> _AIM OF THE EXERCISE_
Could you write out the opening lines of the data, word for word, stopping after the line that contains "so.rotation_euler = dirv.to_track_quat('-Z', 'Y').to_euler()"?

Records with scene code
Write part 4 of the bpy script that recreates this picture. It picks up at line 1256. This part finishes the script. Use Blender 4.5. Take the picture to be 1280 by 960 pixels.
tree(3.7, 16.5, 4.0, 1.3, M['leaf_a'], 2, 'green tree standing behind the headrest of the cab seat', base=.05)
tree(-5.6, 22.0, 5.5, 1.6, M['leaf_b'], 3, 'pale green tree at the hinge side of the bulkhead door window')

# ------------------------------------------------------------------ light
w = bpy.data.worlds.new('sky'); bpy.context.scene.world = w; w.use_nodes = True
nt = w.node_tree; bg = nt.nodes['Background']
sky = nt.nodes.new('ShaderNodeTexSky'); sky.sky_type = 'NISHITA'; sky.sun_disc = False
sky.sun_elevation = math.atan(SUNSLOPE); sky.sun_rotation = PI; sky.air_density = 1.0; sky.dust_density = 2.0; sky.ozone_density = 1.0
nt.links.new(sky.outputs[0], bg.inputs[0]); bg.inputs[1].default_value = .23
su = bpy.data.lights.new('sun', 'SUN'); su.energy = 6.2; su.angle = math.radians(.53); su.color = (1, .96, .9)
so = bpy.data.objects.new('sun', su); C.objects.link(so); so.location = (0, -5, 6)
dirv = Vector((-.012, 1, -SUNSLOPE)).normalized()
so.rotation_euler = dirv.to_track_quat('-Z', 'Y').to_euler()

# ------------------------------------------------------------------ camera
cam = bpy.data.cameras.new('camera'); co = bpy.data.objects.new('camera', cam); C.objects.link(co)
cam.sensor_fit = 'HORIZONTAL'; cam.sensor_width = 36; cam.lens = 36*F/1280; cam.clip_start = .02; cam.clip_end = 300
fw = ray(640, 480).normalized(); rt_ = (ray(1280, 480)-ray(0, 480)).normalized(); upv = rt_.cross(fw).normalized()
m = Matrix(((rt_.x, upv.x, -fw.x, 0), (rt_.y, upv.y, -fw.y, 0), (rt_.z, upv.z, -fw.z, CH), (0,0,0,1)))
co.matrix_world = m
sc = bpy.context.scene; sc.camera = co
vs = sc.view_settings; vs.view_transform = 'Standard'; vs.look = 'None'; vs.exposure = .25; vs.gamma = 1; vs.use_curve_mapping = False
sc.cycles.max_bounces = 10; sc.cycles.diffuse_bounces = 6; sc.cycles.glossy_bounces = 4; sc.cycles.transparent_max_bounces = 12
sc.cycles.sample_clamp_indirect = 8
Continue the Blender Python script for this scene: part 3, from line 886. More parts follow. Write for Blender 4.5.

> _SOLUTION FOR THIS EXERCISE_
Write part 4 of the bpy script that recreates this picture. It picks up at line 1256. This part finishes the script. Use Blender 4.5. Take the picture to be 1280 by 960 pixels.
tree(3.7, 16.5, 4.0, 1.3, M['leaf_a'], 2, 'green tree standing behind the headrest of the cab seat', base=.05)
tree(-5.6, 22.0, 5.5, 1.6, M['leaf_b'], 3, 'pale green tree at the hinge side of the bulkhead door window')

# ------------------------------------------------------------------ light
w = bpy.data.worlds.new('sky'); bpy.context.scene.world = w; w.use_nodes = True
nt = w.node_tree; bg = nt.nodes['Background']
sky = nt.nodes.new('ShaderNodeTexSky'); sky.sky_type = 'NISHITA'; sky.sun_disc = False
sky.sun_elevation = math.atan(SUNSLOPE); sky.sun_rotation = PI; sky.air_density = 1.0; sky.dust_density = 2.0; sky.ozone_density = 1.0
nt.links.new(sky.outputs[0], bg.inputs[0]); bg.inputs[1].default_value = .23
su = bpy.data.lights.new('sun', 'SUN'); su.energy = 6.2; su.angle = math.radians(.53); su.color = (1, .96, .9)
so = bpy.data.objects.new('sun', su); C.objects.link(so); so.location = (0, -5, 6)
dirv = Vector((-.012, 1, -SUNSLOPE)).normalized()
so.rotation_euler = dirv.to_track_quat('-Z', 'Y').to_euler()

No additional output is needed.